Garland cited difficulties in cross-platform messaging from an iPhone user to a non-iPhone user, saying that Apple "knowingly degrades quality and security for its users, making iPhone users perceive other phones as lower quality even though Apple is the one responsible for breaking cross-platform messaging."

Apple disagrees with and will fight the lawsuit

Apple said in a statement that disagrees with the lawsuit, adding that it will "vigorously defend against it."

"This lawsuit threatens who we are and the principles that set Apple products apart in fiercely competitive markets," Apple said. "If successful ... It would set a dangerous precedent, empowering government to take a heavy hand in designing people’s technology. We believe this lawsuit is wrong on the facts and the law."

International Data Corp. found in January that Apple was the top smartphone maker by market share in 2023, the first time it has clinched that top spot from Samsung since 2010. 

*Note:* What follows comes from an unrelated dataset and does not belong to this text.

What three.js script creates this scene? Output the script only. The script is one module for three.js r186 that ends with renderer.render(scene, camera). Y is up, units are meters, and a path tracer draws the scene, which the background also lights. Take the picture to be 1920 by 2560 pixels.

The tech giant recently engaged in a fight with Epic Games over the revocation of Epic's European developer account, newly acquired under Europe's recently enforceable Digital Markets Act.

Shares of Apple fell more than 3% Thursday. 

“If left unchallenged, Apple will only continue to strengthen its smartphone monopoly,” Garland said. "But there's a law for that."

Related: Epic Games CEO explains how it fought Apple and won

Wedbush: Case is a 'serious matter'

Wedbush's Dan Ives said in a note Thursday morning that the suit would likely take years in the courts and could ultimately lead to a U.S. vs. Apple trial. 

Ives said that he didn't expect Apple to make any business-model changes now. But he said Apple was going to have to "find a way to eventually settle this case, pay a hefty fine, and ultimately find some compromise with developers on the App Store."

Ives said that the case added to the "headline risk" of Apple's story, saying that it would drag on, keeping the company under a microscope both in the U.S. and abroad. 

"The DoJ antitrust case is a serious matter that has taken years to build and they are clearly aggressively heading down this collision path with [CEO Tim Cook] and Cupertino," Ives said. "This clearly escalates the Biden administration antitrust efforts against Big Tech giants and adds to the current ongoing antitrust case against Google and other various cases against Meta and Amazon."